There are going to be a significant number of changes to company law which will affect all companies registered  at Companies House.  The Small Business, Enterprise and Employment Act 2015 (the “Act”), which amends  the Companies Act 2006 and the Company Directors Disqualification Act 1986, follows the Government’s consultations on enhancing the transparency of UK company ownership, increasing trust in UK business and reducing red tape for companies.

A summary of the key company law provisions that are due to come into force over the coming year are as follows:

New register of persons having significant control – January 2016 (provisional implementation date)

Every company will be required to regularly maintain and keep available for public inspection a PSC register, which is a register of persons having significant control. These requirements will apply to all private and public companies incorporated in the UK, except those publicly-traded companies which already report under DTR5.

A person having significant control of a company will be any individual who has an interest in more than 25% of  the shares or voting rights, or who otherwise exercises control over the company and its management.  There  will be a duty on a company to take reasonable steps to identify those persons the company knows or suspects   to have significant control over it.  As well as maintenance of the register, this information will also need to be filed at Companies House annually.

In exceptional circumstances however, it will be possible to make an application to Companies House to prevent beneficial ownership information from being publicly disclosed.

The principal objective is to prevent corrupt individuals from hiding behind secret companies.

Abolition of corporate directors – October 2015 (provisional implementation date)

The use of a company as a director of another company will be prohibited, save for certain exceptions which are still being debated by the Government.

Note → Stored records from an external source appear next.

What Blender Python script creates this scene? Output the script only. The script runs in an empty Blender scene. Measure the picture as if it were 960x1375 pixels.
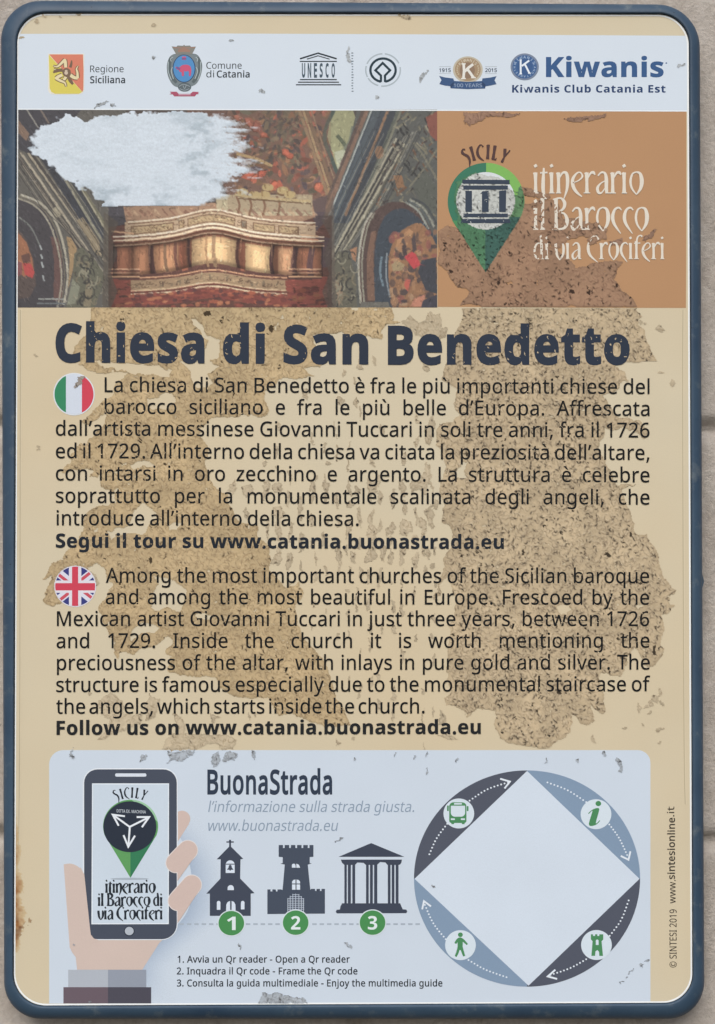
import bpy, math, random
import numpy as np
from mathutils import Vector, Matrix
from mathutils.geometry import tessellate_polygon

random.seed(7)
SC = bpy.context.scene
COL = SC.collection

# ------------------------------------------------------------------ camera
S = 0.0007                        # metres of sign per photograph pixel
DIST = 1.5
PITCH, YAW = math.radians(1.15), math.radians(0.5)
cpos = np.array([-DIST * math.sin(YAW), -DIST * math.cos(YAW) * math.cos(PITCH), -DIST * math.sin(PITCH)])
fwd = -cpos / np.linalg.norm(cpos)
rgt = np.cross(fwd, [0, 0, 1.0]); rgt /= np.linalg.norm(rgt)
upv = np.cross(rgt, fwd)
FPX = DIST / S
cam_d = bpy.data.cameras.new("camera")
cam = bpy.data.objects.new("camera", cam_d); COL.objects.link(cam)
cam_d.sensor_fit = 'VERTICAL'
cam_d.angle_y = 2 * math.atan(687.5 / FPX)
cam_d.clip_start = 0.05; cam_d.clip_end = 50
cam.matrix_world = Matrix([[rgt[0], upv[0], -fwd[0], cpos[0]], [rgt[1], upv[1], -fwd[1], cpos[1]],
                           [rgt[2], upv[2], -fwd[2], cpos[2]], [0, 0, 0, 1]])
SC.camera = cam

# ------------------------------------------------------------------ world, sun, exposure
SUN_ELEV, SUN_AZ = math.radians(42), math.radians(-10)     # azimuth measured from the viewing side of the sign
w = bpy.data.worlds.new("World"); SC.world = w; w.use_nodes = True
nt = w.node_tree
sky = nt.nodes.new('ShaderNodeTexSky'); sky.sky_type = 'NISHITA'; sky.sun_disc = False
sky.sun_elevation = SUN_ELEV; sky.sun_rotation = math.pi + SUN_AZ * -1
sky.air_density = 1.0; sky.dust_density = 4.0
bg = nt.nodes['Background']; bg.inputs[1].default_value = 0.1
nt.links.new(sky.outputs[0], bg.inputs[0])
sun_d = bpy.data.lights.new("sun", 'SUN'); sun_d.energy = 1.5; sun_d.angle = math.radians(40); sun_d.color = (1, 0.97, 0.93)
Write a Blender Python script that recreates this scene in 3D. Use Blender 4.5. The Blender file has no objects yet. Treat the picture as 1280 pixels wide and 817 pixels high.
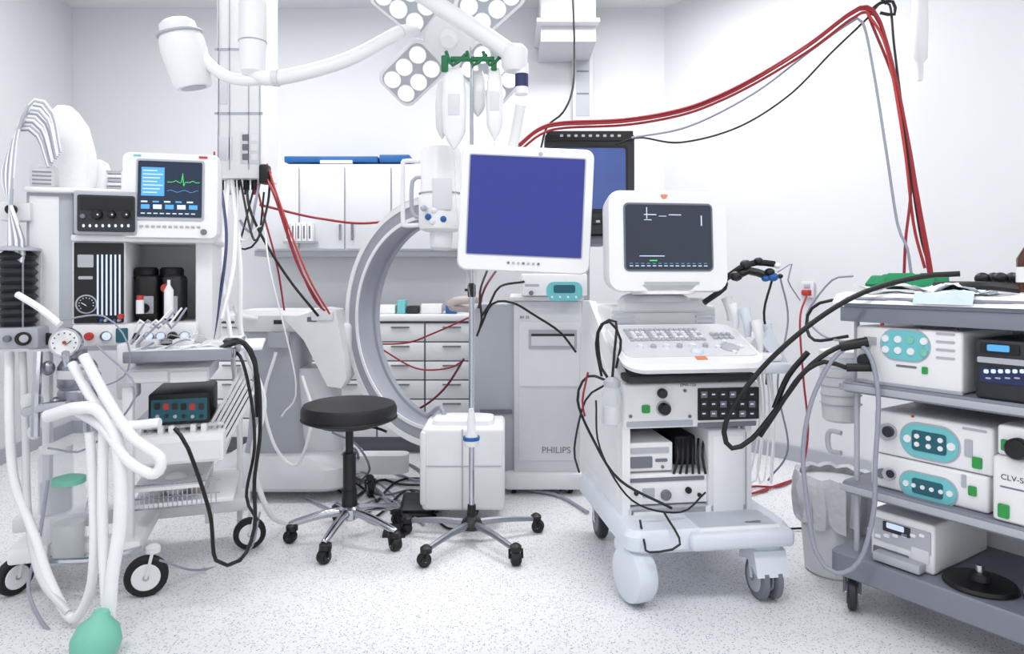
import bpy, bmesh, math, random
from mathutils import Matrix, Vector
random.seed(7)
F=850.0; H=1.15
# ---------------------------------------------------------------- survey helpers (photo measurement + real depth -> metres)
def W(u,v,d): return Vector(((u-640)/F*d, d, H+(345-v)/F*d))
def G(u,v,z=0.012):
    d=F*(H-z)/(v-345); return Vector(((u-640)/F*d,d,z))
# ---------------------------------------------------------------- materials
def lin(c): return tuple(((x/255)/12.92 if x/255<=0.04045 else (((x/255)+0.055)/1.055)**2.4) for x in c)
MC={}
def mat(name,col,rough=.45,metal=0,emit=0,alpha=1,var=.012,bump=0,scale=12,coat=0):
    if name in MC: return MC[name]
    m=bpy.data.materials.new(name); m.use_nodes=True; nt=m.node_tree; N=nt.nodes; L=nt.links
    p=N['Principled BSDF']; c=lin(col)
    tc=N.new('ShaderNodeTexCoord'); nz=N.new('ShaderNodeTexNoise'); nz.inputs['Scale'].default_value=scale; nz.inputs['Detail'].default_value=3
    L.new(tc.outputs['Object'],nz.inputs['Vector'])
    r=N.new('ShaderNodeValToRGB'); r.color_ramp.elements[0].position=.3; r.color_ramp.elements[1].position=.7
    r.color_ramp.elements[0].color=(*[x*(1-var) for x in c],1); r.color_ramp.elements[1].color=(*[min(1,x*(1+var)) for x in c],1)
    L.new(nz.outputs['Fac'],r.inputs['Fac']); L.new(r.outputs['Color'],p.inputs['Base Color'])
    p.inputs['Roughness'].default_value=rough; p.inputs['Metallic'].default_value=metal
    if coat: p.inputs['Coat Weight'].default_value=coat
    if emit: L.new(r.outputs['Color'],p.inputs['Emission Color']); p.inputs['Emission Strength'].default_value=emit
    if alpha<1: p.inputs['Alpha'].default_value=alpha
    if bump:
        b=N.new('ShaderNodeBump'); b.inputs['Strength'].default_value=bump; b.inputs['Distance'].default_value=.01
        L.new(nz.outputs['Fac'],b.inputs['Height']); L.new(b.outputs['Normal'],p.inputs['Normal'])
    MC[name]=m; return m
WH=mat('white_plastic',(236,237,239),.4,coat=.1)
WM=mat('matte_white',(229,230,233),.6)
OW=mat('offwhite_enamel',(217,219,223),.45)
LG=mat('light_grey',(176,180,188),.45)
MG=mat('mid_grey',(112,116,126),.5)
RG=mat('c_arm_ring_grey',(158,162,173),.4)
TG=mat('trolley_grey',(126,130,143),.45)
DG=mat('dark_grey',(38,40,46),.5)
BK=mat('black_plastic',(8,8,10),.45)
RB=mat('black_rubber',(9,9,11),.6)
VN=mat('black_vinyl',(16,16,19),.5,bump=.08,scale=80)
CH=mat('chrome',(190,193,200),.18,metal=1)
ST=mat('brushed_steel',(150,153,162),.35,metal=.9)
PB=mat('pale_blue_plastic',(214,221,231),.4)
TE=mat('teal_panel',(112,194,200),.4)
TD=mat('teal_dark',(24,92,106),.4)
TL=mat('teal_rubber',(122,196,174),.5)
BS=mat('blue_screen',(38,48,124),.25,emit=.38)
DB=mat('crt_blue',(62,82,140),.2,emit=.25,var=.1,scale=5)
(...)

Existing corporate directors will automatically cease to be directors one year and one day after the Act came into force. Companies will need to consider, in particular, the impact on quorum requirements and provisions in  the Articles of Association in respect of the number of minimum  directors

Directors’ duties to apply to shadow directors - October 2015 (provisional implementation date)

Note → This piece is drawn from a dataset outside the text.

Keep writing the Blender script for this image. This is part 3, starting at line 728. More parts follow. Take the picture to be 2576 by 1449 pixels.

Shadow directors will be subject to the general duties that apply to directors “where and to the extent they are capable of so complying”.

Disqualification of directors to be made easier – October 2015 (provisional implementation date)

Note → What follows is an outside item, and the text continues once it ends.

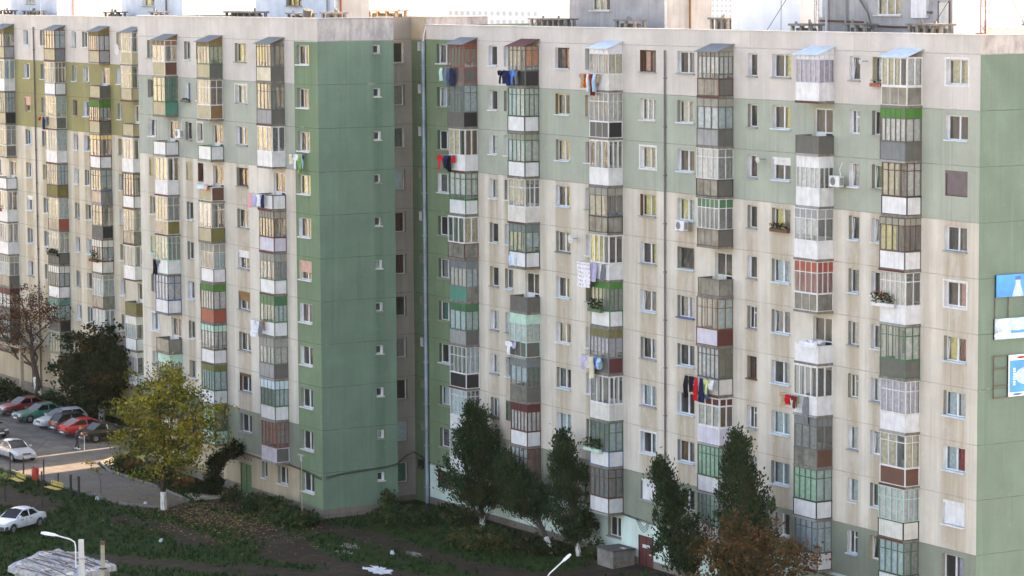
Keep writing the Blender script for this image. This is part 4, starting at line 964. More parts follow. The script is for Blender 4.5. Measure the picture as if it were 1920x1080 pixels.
def car(label,x,y,rz,paint,shape,L=4.2,W=1.68,bump=None,open_door=False,group=None,handles=True):
    S=SHAPES[shape]; z0=gz(x,y)+(.05 if inpoly(x,y,ROAD) else .01)
    t=thing('parked_car',label,'car',(x,y,z0),rz,group)
    hw=W/2; zb=.3
    q=MB(); pr=[]
    for fx,zt,fw in S['low']:
        X=fx*L; w=fw*hw
        pr.append([(X,-w*.93,zb),(X,-w,zb+.16),(X,-w*1.0,zt*.74),(X,-w*.93,zt-.03),(X,-w*.80,zt),(X,w*.80,zt),(X,w*.93,zt-.03),(X,w*1.0,zt*.74),(X,w,zb+.16),(X,w*.93,zb)])
    for a,b2 in zip(pr,pr[1:]):
        for i in range(9): q.face([a[i],b2[i],b2[i+1],a[i+1]],paint)
        q.face([a[9],b2[9],b2[0],a[0]],BUMP)
    q.face(list(reversed(pr[0])),paint); q.face(pr[-1],paint)
    def top(fx):
        for (a,za,wa),(b2,zb2,wb) in zip(S['low'],S['low'][1:]):
            if a<=fx<=b2: k=(fx-a)/(b2-a); return za+(zb2-za)*k,(wa+(wb-wa)*k)*hw
    c0,c1,c2,c3=S['cab']; rh=S['rh']; 
    def pt(fx,z,s,w): return (fx*L,s*w,z)
    B=[]; T=[]
    for fx in(c0,c3): z,w=top(fx); B.append((fx*L,w*.80,z-.01))
    for fx in(c1,c2): z,w=top(fx); T.append((fx*L,w*.66,rh))
    # roof, rounded
    n=6
    for i in range(n):
        f0,f1=c1+(c2-c1)*i/n,c1+(c2-c1)*(i+1)/n
        for k in range(6):
            u0,u1=-1+k/3,-1+(k+1)/3
            hh=lambda f,u: rh-.10*u*u+.035*math.sin(PI*(f-c1)/(c2-c1))
            w=T[0][1]; q.face([(f0*L,u0*w*1.03,hh(f0,u0)),(f1*L,u0*w*1.03,hh(f1,u0)),(f1*L,u1*w*1.03,hh(f1,u1)),(f0*L,u1*w*1.03,hh(f0,u1))],paint)
    rz_=rh-.1; w=T[0][1]*1.03
    g=MB()
    def pillar(p,r_,a=.045):
        q.tube([p,r_],a,paint,5)
    cm_=(c1+c2)/2+.0
    for s in(-1,1):
        rb=(c0*L,s*B[0][1],B[0][2]); fb=(c3*L,s*B[1][1],B[1][2]); rt=(c1*L,s*w,rz_); ft=(c2*L,s*w,rz_)
        pillar(rb,rt,.06); pillar(fb,ft,.04); zm,wm=top(cm_); mb=(cm_*L,s*wm*.86,zm-.01); mt_=(cm_*L,s*w,rz_); pillar(mb,mt_,.035); pillar(rt,ft,.035)
        g.face([fb,mb,mt_,ft],CGL); g.face([mb,rb,rt,mt_],CGL)
    g.face([(c3*L,-B[1][1],B[1][2]),(c3*L,B[1][1],B[1][2]),(c2*L,w,rz_+.06),(c2*L,-w,rz_+.06)],CGL)
    g.face([(c0*L,B[0][1],B[0][2]),(c0*L,-B[0][1],B[0][2]),(c1*L,-w,rz_+.06),(c1*L,w,rz_+.06)],CGL)
    o=q.build('body',t,smooth=False); g.build('window_glass',t)
    bm_=bump or BUMP
    for s,nm in((1,'bumper'),(-1,'bumper')):
        q=MB(); X=s*L*.5; q.box(X-s*.18,X+s*.07,-hw*.82,hw*.82,.32,.54,bm_)
        q.obox((X-s*.22,hw*.86,.43),(.14,0,0),(0,.05,0),(0,0,.1),bm_); q.obox((X-s*.22,-hw*.86,.43),(.14,0,0),(0,.05,0),(0,0,.1),bm_); q.build(nm,t)
        q=MB(); q.box(X+s*.072,X+s*.085,-.26,.26,.38,.49,pm('W')); q.build('number_plate',t)
    for s in(-1,1):
        q=MB(); q.box(L*.475,L*.505,s*hw*.42,s*hw*.78,.56,.69,HLM); q.build('headlight',t)
        q=MB(); q.box(-L*.507,-L*.48,s*hw*.48,s*hw*.84,.60,.82,TLM); q.build('taillight',t)
        q=MB(); q.box(c3*L-.22,c3*L-.05,s*hw*.98,s*(hw+.14),.93,1.06,paint); q.build('wing_mirror',t)
    q=MB(); q.box(L*.5,L*.507,-hw*.36,hw*.36,.56,.68,pm('D')); q.build('grille',t)
    for s in(-1,1):
        q=MB(); q.box(-L*.12,-L*.07,s*hw*1.0,s*(hw*1.0+.02),.74,.78,pm('D')); q.box(L*.08,L*.13,s*hw*1.0,s*(hw*1.0+.02),.74,.78,pm('D')); q.box(L*.005,L*.0075,s*hw*.99,s*(hw+.004),.36,.86,pm('D')); q.build('door_handle',t)
    for fx in(-.31,.31):
        for s in(-1,1):
            wl=link('wheel',None,t,(fx*L,s*(hw-.1),.3))
            q=MB(); k=18; r_=.31; ri=.19
            for i in range(k):
                a0,a1=2*PI*i/k,2*PI*(i+1)/k; f=lambda r,a,yy:(r*math.cos(a),yy,r*math.sin(a))
                for ya,yb,ra,rb2 in((-.09,.09,r_,r_),(-.09,-.09,ri,r_),(.09,.09,r_,ri)): q.face([f(ra,a0,ya),f(ra,a1,ya),f(rb2,a1,yb),f(rb2,a0,yb)],TYRE)
            q.build('tyre',wl)
            q=MB()
            for i in range(k):
                a0,a1=2*PI*i/k,2*PI*(i+1)/k
                q.face([f(ri,a0,s*.075),f(ri,a1,s*.075),(0,s*.095,0)] if s>0 else [f(ri,a1,s*.075),f(ri,a0,s*.075),(0,s*.095,0)],RIM if i%3 else BUMP)
            q.build('rim',wl)
            q=MB(); k=12
            for i in range(k):     # wheel arch
                a0,a1=PI*i/k,PI*(i+1)/k; q.face([(.36*math.cos(a0),s*.085,.36*math.sin(a0)),(.36*math.cos(a1),s*.085,.36*math.sin(a1)),(.36*math.cos(a1),s*.112,.36*math.sin(a1)),(.36*math.cos(a0),s*.112,.36*math.sin(a0))],BUMP)
                q.face([(.31*math.cos(a0),s*.112,.31*math.sin(a0)),(.36*math.cos(a0),s*.112,.36*math.sin(a0)),(.36*math.cos(a1),s*.112,.36*math.sin(a1)),(.31*math.cos(a1),s*.112,.31*math.sin(a1))],BUMP)
            q.build('wheel_arch',wl)
    if open_door:
        q=MB(); q.obox((L*.1-.2,-hw-.38,.66),(.36*math.cos(.9),-.36*math.sin(.9)*1.0,0),(.03,.02,0),(0,0,.32),paint); q.obox((L*.1-.18,-hw-.4,.68),(.32*math.cos(.9),-.32*math.sin(.9),0),(.035,.03,0),(0,0,.24),pm('O')); q.build('door',t)
    return t
D2=math.radians
wx,wy=-60.65,-26.93; 
hd=math.atan2(-26.93+24.27,-60.65+62.23)    # front wheel minus rear wheel
cx,cy=(-60.65-62.23)/2,(-26.93-24.27)/2
car('white boxy saloon with dark bumpers parked on the grass at bottom left',cx-math.cos(hd+PI/2)*.72,cy-math.sin(hd+PI/2)*.72,hd,carpaint('paint_car_white',(.66,.7,.76)),'saloon_box',4.3,1.64)
car('silver grey saloon facing the camera on the road by the lit grass',-88.9,-15.5,D2(2),carpaint('paint_car_silver',(.42,.44,.5)),'sedan',4.35,1.7,bump=carpaint('paint_car_silver',(.4,.4,.4)))
pk='cars parked nose to tail beside the block'
car('bright red saloon seen from behind, in the parked row',-96.6,-6.6,D2(97),carpaint('paint_car_red',(.6,.02,.03)),'fastback',4.3,1.68,group=pk)
car('black saloon at the right end of the parked row',-93.6,-6.3,D2(97),carpaint('paint_car_black',(.004,.004,.006)),'sedan',4.5,1.74,group=pk)
car('dark navy hatchback squeezed between the silver and the red cars',-99.2,-6.5,D2(97),carpaint('paint_car_navy',(.012,.014,.03)),'hatch',3.9,1.66,group=pk)
car('pale silver hatchback facing out, left of the navy car',-101.8,-6.6,D2(-83),carpaint('paint_car_pale',(.42,.45,.5)),'hatch',4.0,1.68,bump=carpaint('paint_car_pale',(.4,.4,.4)),group=pk)
car('teal green saloon facing out, second from the left end of the row',-105.8,-6.7,D2(-83),carpaint('paint_car_teal',(.02,.18,.15)),'saloon_box',4.3,1.64,group=pk)
car('dark red car at the left end of the parked row',-110.0,-6.4,D2(-83),carpaint('paint_car_darkred',(.2,.012,.018)),'sedan',4.4,1.72,group=pk)
car('dark green car with its pale lined door open at the left edge of the lot',-100.6,-13.2,D2(10),carpaint('paint_car_darkgreen',(.02,.035,.03)),'sedan',4.3,1.68,open_door=True)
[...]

Under the new Act, there will be a considerably  more extensive list of factors to be considered when determining whether an individual is unfit to be a director, including culpability and materiality of past conduct, track record, misconduct overseas and breach of sectoral regulation as well as general directors’ duties.

The intention is to decentivise and thereby minimise risky business decisions being made.

Director appointment disputes – October 2015 (provisional implementation date)

Companies House will write to all newly appointed directors to make them aware that their appointment has been filed on the public register and explain their statutory duties.

The aim of this provision is to get falsely appointed directors’ details removed from the register.

Abolition of bearer shares – May 2015 (provisional implementation date)

There will be a ban on the creation of new bearer shares (shares where legal title is evidenced by possession of a certificate and not the owner’s name in the register of members) and those in existence will need to be surrendered to the company and exchanged for registered shares within nine months of the Act coming into effect. Bearer shares not so surrendered and exchanged will be compulsorily cancelled.

New option to keep certain company statutory books at the central registry – April 2016 (provisional implementation date)

Private companies will, with shareholder approval, have the option to stop maintaining, in part, their own company statutory books. Instead, companies will be able to elect to keep information on a central register at Companies House. The obligation to maintain and update the information will however remain as before.

Abolition of annual returns – April 2016 (provisional implementation date)

Instead of having to submit an annual return, companies will be required to deliver a confirmation statement during a twelve month period that there have been no changes to information on the record, or if so, update the same accordingly.

Shortening of striking off procedure – October 2015 (provisional implementation date)

The procedure for striking off a company from the register will be shortened from three to approximately two months.

New statement of capital requirements for companies – April 2016 (provisional implementation date)

There will no longer be a requirement for companies to include the amount paid up and unpaid on each share. Instead, companies will be required to specify the aggregate amount unpaid on the total number of shares, which is expected to be easier to comply with.

Registered office disputes – October 2015 (provisional implementation date)

Companies House will have new powers to tackle the unauthorised use of an address as a registered office.

Electronic communications

Companies House plans to broaden its use of electronic communications under the Act.

What happens now?

As discussed, the Act is expected to be implemented in phases over the coming year, commencing two months after its enactment with the aim of being fully in force by April 2016.